Arrests Begin In Holloway House Party Case

Sep 27, 2013

Newspapers attest to the fact that authorities have begun rounding up suspects in the Holloway house trashing.

The “grace period” former NFL player Brian Holloway extended to the youths who ransacked his Stephentown home to make apologies and amends is over – the arrests have begun – the young man who masterminded the house party is among those taken into custody .

Holloway, who played for the Patriots and Raiders in the 1980s, told the Associated Press he'll press charges against anyone who broke any law - quote "The parents had a chance and students had a chance to come forward, and only four did."
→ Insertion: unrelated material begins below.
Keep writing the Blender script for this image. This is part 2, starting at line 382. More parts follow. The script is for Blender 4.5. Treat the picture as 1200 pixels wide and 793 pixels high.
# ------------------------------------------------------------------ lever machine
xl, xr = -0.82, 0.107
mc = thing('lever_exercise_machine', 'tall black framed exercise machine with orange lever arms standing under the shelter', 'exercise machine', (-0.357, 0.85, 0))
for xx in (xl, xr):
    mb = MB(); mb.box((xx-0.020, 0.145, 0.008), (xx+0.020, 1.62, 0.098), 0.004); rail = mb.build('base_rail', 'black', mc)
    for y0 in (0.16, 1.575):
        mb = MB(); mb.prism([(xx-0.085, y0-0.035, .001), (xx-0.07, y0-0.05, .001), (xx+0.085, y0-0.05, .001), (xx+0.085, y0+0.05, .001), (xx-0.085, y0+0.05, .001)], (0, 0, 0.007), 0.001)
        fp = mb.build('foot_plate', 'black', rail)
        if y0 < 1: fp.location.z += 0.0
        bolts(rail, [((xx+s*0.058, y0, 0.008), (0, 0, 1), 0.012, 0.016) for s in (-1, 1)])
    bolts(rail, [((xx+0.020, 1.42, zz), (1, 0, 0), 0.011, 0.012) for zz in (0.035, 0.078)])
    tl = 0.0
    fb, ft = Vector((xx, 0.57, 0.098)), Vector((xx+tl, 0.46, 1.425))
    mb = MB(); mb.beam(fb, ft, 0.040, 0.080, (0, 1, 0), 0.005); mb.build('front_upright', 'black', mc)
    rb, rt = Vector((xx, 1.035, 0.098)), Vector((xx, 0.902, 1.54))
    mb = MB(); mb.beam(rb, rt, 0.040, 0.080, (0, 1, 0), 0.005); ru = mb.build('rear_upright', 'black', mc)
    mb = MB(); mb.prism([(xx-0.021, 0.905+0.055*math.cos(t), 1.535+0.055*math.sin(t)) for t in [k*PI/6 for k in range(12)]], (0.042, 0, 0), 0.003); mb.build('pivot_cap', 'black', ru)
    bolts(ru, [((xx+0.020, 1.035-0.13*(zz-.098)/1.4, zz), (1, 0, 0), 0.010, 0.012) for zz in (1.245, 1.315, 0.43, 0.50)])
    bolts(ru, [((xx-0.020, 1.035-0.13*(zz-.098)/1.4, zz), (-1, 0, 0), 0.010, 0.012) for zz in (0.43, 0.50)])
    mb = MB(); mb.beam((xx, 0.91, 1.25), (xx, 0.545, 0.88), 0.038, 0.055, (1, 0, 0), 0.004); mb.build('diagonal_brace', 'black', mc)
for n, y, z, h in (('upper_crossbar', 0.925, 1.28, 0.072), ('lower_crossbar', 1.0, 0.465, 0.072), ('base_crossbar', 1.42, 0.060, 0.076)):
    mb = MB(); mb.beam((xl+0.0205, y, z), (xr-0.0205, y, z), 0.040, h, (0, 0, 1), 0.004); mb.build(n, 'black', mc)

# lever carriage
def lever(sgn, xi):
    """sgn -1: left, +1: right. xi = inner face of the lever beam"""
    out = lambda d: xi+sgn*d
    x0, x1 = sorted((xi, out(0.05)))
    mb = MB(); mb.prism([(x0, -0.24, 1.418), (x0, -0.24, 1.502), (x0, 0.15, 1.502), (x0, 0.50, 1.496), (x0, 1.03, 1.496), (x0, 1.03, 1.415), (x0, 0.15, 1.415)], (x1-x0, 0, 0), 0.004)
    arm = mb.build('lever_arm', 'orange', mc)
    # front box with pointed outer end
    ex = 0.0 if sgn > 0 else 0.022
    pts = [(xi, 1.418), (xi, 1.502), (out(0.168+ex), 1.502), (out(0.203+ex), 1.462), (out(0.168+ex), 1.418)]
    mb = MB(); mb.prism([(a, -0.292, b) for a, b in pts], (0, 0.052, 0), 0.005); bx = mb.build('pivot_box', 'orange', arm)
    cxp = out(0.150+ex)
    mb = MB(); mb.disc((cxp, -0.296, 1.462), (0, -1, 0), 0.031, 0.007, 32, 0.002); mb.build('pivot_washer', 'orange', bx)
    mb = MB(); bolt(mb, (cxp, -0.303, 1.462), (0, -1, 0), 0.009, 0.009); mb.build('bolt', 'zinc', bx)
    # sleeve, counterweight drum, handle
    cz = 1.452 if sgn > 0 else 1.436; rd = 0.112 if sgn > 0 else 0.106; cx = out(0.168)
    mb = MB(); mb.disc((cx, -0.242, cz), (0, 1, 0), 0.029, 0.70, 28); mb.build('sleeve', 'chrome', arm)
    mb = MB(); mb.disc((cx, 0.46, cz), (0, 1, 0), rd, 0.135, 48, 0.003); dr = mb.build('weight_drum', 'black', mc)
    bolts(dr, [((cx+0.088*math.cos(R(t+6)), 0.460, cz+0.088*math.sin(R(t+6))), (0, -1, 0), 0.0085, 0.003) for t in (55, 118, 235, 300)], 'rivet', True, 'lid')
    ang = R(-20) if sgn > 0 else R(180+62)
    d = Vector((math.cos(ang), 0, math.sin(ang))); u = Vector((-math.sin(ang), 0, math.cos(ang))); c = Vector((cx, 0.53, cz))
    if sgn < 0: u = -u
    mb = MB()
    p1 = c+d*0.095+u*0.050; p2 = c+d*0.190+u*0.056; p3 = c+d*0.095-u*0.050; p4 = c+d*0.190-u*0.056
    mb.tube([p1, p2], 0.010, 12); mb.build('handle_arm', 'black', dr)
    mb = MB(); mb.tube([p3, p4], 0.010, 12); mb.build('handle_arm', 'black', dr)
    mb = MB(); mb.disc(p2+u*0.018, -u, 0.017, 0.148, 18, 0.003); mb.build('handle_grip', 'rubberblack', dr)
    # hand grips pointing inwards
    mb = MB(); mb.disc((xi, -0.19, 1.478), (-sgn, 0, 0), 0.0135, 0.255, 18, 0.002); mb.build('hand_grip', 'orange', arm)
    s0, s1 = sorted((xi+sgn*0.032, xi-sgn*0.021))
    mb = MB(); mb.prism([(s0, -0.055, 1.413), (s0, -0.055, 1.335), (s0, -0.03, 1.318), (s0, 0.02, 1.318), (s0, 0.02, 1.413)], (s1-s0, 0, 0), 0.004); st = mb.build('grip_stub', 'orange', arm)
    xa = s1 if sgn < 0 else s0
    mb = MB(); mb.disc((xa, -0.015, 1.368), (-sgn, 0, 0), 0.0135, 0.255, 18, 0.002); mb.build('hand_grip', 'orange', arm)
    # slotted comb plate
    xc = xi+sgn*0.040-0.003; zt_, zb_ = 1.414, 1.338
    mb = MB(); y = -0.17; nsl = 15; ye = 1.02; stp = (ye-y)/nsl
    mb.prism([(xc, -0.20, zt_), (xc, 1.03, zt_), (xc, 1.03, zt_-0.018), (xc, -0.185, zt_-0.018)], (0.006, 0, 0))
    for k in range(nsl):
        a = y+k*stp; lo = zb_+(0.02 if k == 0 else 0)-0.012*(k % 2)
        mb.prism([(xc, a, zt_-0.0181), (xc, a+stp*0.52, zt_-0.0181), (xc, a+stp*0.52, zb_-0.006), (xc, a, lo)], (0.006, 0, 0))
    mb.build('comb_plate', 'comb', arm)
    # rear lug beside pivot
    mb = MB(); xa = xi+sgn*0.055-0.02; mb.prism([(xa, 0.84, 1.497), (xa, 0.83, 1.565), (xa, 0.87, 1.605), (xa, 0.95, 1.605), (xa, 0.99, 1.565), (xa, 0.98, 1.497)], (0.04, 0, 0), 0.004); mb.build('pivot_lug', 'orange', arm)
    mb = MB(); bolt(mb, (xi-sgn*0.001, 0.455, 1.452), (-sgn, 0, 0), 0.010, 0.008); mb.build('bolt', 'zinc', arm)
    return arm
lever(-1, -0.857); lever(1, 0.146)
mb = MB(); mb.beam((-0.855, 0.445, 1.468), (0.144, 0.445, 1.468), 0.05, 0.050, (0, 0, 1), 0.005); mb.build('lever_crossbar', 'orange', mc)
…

Authorities have identified the event-planner who masterminded the Stephentown House party as 19-year-old Seth Hawk of Grafton, whom Holloway said he had taken into his family a few years ago, when the young man was homeless.

Hawk faces felony charges of burglary and criminal mischief and misdemeanor charges of endangering the welfare of a child and unlawfully dealing with a child. He's accused of advertising the party and supplying alcohol.

I asked Lincy Jacobs, an attorney with Tully Rinckey, what options the defendants have to fight the charges brought against them.

"The police have to prove beyond a reasonable doubt that those children charged have taken property in excess of a thousand dollars.  I don't know that any of the pictures (uploaded to social media) show that.  I know the pictures show that they were there, but how are they going to prove that it's those six defendants who were charged that actually took that property?"

There's been a 7th arrest in the blossoming case: A teen under the age of 17 turned himself in at the Rensselaer County Sheriff's Department headquarters Friday morning. No spokesman from the department would go on tape.

Police have promised those who come forward will receive leniency in prosecution. Brian Holloway says there is a lesson here for all...

"It's a call to action for sure.  I get what happened with the teenagers in terms of drugs and alcohol escalating you toward that type of behavior.  I don't get what happened to the parents.   That was the big concern. And I do get the fact that America is outraged, as we have 28 million people on and that this moment has now turned into a movement."

Holloway says he is working with software developers to help foster emerging technology which will empower parents to monitor their children's online activities. Meanwhile, the investigation continues - with more arrests expected.